Five mighty noises
Tunguska, Krakatoa, Tambora, a comet that broke the heavens, and a Chicago fire.
5 questions. Pick an answer to see the explanation. Share your result at the end.
Where did the Tunguska event of 30 June 1908 occur?
The explosion occurred above the Podkamennaya Tunguska River in Krasnoyarsk Krai, central Siberia, around 7:14 AM local time. It flattened roughly 2,150 square kilometres of forest and was equivalent to about 10–15 megatons of TNT. The first scientific expedition (Leonid Kulik's) did not reach the site for nineteen years.
How far away was the 1883 Krakatoa explosion heard?
The fourth explosion of Krakatoa on 27 August 1883 was heard by the chief of police on Rodrigues island in the western Indian Ocean, 4,800 km away — over four hours after the eruption, on the opposite side of the Indian Ocean. It is the loudest sound in recorded human history.
In what year did Mount Tambora — the largest volcanic eruption in 1,300 years — erupt?

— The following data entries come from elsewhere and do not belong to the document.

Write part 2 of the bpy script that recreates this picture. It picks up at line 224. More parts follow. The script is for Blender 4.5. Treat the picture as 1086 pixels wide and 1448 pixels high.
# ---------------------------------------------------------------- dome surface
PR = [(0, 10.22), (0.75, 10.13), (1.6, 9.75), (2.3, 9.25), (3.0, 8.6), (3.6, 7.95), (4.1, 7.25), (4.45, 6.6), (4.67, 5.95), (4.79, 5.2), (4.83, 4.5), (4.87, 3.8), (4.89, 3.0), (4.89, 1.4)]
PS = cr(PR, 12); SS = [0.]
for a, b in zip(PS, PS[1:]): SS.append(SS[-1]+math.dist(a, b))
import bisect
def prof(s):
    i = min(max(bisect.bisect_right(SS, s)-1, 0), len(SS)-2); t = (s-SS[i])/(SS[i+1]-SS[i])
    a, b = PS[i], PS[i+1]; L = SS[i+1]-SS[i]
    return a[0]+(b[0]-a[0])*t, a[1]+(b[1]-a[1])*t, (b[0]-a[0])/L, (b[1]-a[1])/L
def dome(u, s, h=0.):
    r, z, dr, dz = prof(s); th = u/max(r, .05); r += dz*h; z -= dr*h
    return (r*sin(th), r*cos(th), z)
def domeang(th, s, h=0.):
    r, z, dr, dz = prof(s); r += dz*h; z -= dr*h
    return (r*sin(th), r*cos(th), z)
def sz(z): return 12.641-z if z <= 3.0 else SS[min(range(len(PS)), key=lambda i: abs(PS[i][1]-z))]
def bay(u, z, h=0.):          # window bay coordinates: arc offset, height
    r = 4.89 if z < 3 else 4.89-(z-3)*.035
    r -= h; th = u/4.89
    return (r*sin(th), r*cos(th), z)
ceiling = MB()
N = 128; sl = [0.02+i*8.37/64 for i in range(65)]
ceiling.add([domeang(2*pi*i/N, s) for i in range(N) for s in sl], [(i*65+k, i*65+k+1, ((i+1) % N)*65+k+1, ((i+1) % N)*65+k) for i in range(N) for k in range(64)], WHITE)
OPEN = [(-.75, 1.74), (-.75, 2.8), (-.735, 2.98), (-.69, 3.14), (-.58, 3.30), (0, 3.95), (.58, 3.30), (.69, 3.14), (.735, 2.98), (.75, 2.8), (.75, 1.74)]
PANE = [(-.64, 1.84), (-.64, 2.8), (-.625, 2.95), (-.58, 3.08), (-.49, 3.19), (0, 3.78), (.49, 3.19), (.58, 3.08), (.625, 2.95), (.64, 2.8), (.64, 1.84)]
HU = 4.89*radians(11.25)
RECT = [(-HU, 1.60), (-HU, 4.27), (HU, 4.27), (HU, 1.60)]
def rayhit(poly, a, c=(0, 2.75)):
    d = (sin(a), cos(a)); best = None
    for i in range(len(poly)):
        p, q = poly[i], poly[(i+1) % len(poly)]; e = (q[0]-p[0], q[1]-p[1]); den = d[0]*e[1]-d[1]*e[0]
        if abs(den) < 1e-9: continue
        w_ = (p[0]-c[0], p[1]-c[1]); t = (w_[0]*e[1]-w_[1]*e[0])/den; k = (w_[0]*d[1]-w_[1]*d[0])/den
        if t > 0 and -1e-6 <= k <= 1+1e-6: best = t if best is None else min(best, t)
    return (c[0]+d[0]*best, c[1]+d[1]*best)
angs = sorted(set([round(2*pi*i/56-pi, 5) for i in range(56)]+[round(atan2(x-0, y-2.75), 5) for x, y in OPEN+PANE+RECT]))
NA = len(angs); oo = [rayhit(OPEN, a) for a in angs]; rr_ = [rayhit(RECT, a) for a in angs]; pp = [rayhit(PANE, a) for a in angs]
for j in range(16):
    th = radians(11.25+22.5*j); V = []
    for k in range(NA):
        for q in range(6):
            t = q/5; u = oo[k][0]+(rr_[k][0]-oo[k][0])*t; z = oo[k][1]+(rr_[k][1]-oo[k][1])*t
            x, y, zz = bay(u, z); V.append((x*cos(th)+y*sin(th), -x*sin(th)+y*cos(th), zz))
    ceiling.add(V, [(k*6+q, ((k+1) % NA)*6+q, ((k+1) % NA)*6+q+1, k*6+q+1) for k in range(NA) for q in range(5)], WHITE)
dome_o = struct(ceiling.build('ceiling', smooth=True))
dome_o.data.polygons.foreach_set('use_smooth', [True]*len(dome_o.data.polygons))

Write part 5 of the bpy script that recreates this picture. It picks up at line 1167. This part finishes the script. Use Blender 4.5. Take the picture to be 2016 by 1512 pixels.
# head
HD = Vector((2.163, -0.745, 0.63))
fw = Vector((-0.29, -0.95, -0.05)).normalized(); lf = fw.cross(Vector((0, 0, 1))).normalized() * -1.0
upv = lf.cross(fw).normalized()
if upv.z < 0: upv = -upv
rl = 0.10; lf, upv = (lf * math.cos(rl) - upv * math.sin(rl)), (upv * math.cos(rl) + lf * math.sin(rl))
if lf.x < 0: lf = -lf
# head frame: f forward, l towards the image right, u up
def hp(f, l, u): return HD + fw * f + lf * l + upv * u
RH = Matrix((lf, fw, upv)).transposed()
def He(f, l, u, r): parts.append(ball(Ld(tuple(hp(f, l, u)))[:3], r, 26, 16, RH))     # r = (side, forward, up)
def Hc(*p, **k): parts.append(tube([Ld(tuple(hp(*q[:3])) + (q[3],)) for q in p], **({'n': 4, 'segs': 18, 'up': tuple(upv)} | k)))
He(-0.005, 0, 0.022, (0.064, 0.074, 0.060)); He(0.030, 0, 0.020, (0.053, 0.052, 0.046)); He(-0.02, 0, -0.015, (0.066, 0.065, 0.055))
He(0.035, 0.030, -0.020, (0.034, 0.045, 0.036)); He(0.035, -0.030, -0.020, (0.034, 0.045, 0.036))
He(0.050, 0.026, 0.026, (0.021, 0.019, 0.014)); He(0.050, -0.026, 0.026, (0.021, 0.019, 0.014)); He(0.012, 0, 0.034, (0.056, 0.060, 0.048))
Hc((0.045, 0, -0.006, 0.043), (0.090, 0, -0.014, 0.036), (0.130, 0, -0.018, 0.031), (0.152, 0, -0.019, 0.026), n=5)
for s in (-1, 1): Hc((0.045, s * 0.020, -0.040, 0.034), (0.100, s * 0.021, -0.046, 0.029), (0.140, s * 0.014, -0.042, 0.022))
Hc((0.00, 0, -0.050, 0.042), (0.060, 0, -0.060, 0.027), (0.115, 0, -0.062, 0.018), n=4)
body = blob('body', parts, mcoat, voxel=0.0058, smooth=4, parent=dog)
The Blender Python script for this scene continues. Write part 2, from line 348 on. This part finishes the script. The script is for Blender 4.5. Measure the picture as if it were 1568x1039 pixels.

Tambora, on the Indonesian island of Sumbawa, erupted catastrophically on 10 April 1815. It killed roughly 71,000 people in the immediate region and cooled the Earth by about half a degree Celsius for two years — producing the Year Without a Summer in 1816. Krakatoa (1883) was about a quarter as powerful, despite being more famous.
What did Tycho Brahe's observations of the Great Comet of 1577 prove?
Tycho's parallax measurements — comparing the comet's position from his observatory at Uraniborg against another site — showed the comet was much further than the Moon. That meant the comet was moving through what Aristotelian astronomy held to be unchanging crystal spheres, demolishing the medieval cosmology. Elliptical orbits would not be established until Kepler in the early 17th century.
True or false: Mrs. O'Leary's cow started the Great Chicago Fire by kicking over a lantern.
False. The cow story was invented in 1871 by a Chicago Tribune reporter named Michael Ahern, who in an 1893 interview admitted he had made it up to make his coverage more vivid. The actual cause of the 1871 Chicago Fire's ignition is genuinely uncertain. The Chicago Board of Police and Fire Commissioners' 1871 investigation specifically exonerated Catherine O'Leary, but the exoneration received almost no coverage.